For Eric Ripert, a salad can be an anything-goes experience. So long as it’s small.

“I don’t generally eat a salad as my only course,” said Mr. Ripert, chef-owner of the three-Michelin-star Le Bernardin restaurant in New York and the Westend Bistro in the District, in an email interview. “Therefore a salad, for me, is part of a meal. I love plain green salads - anything goes, arugula, bibb, Boston, watercress, mache, etc.

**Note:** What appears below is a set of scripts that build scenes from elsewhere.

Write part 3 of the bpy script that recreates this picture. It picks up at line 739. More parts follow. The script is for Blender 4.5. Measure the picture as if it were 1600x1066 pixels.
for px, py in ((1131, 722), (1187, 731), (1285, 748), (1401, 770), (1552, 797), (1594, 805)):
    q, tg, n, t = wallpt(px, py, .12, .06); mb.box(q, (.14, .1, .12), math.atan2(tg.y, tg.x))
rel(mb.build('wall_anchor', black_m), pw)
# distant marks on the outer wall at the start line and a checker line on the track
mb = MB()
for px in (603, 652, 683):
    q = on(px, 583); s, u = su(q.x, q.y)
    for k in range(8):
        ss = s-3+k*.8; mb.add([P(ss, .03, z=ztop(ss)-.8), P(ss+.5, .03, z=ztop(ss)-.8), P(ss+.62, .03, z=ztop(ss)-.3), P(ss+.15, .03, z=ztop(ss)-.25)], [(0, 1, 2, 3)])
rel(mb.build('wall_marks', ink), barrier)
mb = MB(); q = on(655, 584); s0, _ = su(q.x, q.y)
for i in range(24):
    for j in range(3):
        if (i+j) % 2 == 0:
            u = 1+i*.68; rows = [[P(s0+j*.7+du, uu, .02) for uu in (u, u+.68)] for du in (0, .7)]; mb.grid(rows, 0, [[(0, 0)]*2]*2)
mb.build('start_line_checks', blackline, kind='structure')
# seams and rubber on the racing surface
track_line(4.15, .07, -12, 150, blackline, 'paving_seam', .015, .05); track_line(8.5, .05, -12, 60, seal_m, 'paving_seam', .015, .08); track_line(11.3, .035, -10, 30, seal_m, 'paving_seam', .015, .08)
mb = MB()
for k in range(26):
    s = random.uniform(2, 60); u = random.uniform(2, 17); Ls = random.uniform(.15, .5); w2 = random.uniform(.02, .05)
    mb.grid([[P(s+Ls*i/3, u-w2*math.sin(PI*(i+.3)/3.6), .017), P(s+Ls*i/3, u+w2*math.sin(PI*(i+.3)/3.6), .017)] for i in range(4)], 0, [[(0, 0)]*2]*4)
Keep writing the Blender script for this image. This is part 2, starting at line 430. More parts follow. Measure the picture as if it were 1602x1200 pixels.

But I also sometimes like the salad to be composed, but it has to be small.

“A salad is for me the opening of a meal.”

Salads even can open the eyes of a young boy.

“Salad nicoise made with canned tuna in olive oil, basically the real deal, reminds me of my childhood in Nice,” he said. “I also remember eating at about age 13 a baby spinach salad covered with thin slices of foie gras, which was out of this world.”

Mr. Ripert offered a recipe he created while visiting Vietnam. It blends crunchy, tart green papaya with shrimp and calamari, then dresses everything with fresh mint and cilantro and a splash of lime juice and pungent fish sauce.


1/2 cup lime juice

2 teaspoons sugar

1 tablespoon fish sauce

3 tablespoons extra-virgin olive oil

1 large green papaya, peeled, seeded and julienned (unripe mango can be substituted)

1 small carrot, peeled and julienned

2 scallions, thinly sliced

1 jalapeno pepper, halved, seeded and thinly sliced

1/4 cup fresh mint, julienned

1/4 cup fresh cilantro, julienned

4 tablespoons canola oil, divided

Fine sea salt and ground black pepper

10 ounces medium shrimp, peeled and deveined

10 ounces small calamari tubes, cleaned and sliced into rings

In a large bowl, whisk together the lime juice, sugar, fish sauce and olive oil. Add the green papaya, carrot, scallions, jalapeno, mint, cilantro, then toss to coat evenly. Season to taste with salt and pepper. Let the salad sit and marinate for at least 5 minutes.

While the salad marinates, in a medium nonstick skillet over medium-high, heat 2 tablespoons of the canola oil. Season the shrimp with salt and pepper, then add to the skillet and sear the shrimp for 1 to 2 minutes per side. Transfer the shrimp to a paper towel-lined plate.

Add the remaining 2 tablespoons of canola oil to the skillet and return it to the heat. When the oil is very hot, add the calamari. Season with salt and pepper, then quickly toss to cook the calamari until they are just barely opaque, about 2 minutes.

Add the shrimp and calamari to the salad and gently toss to coat. Divide the salad among 4 plates and serve immediately.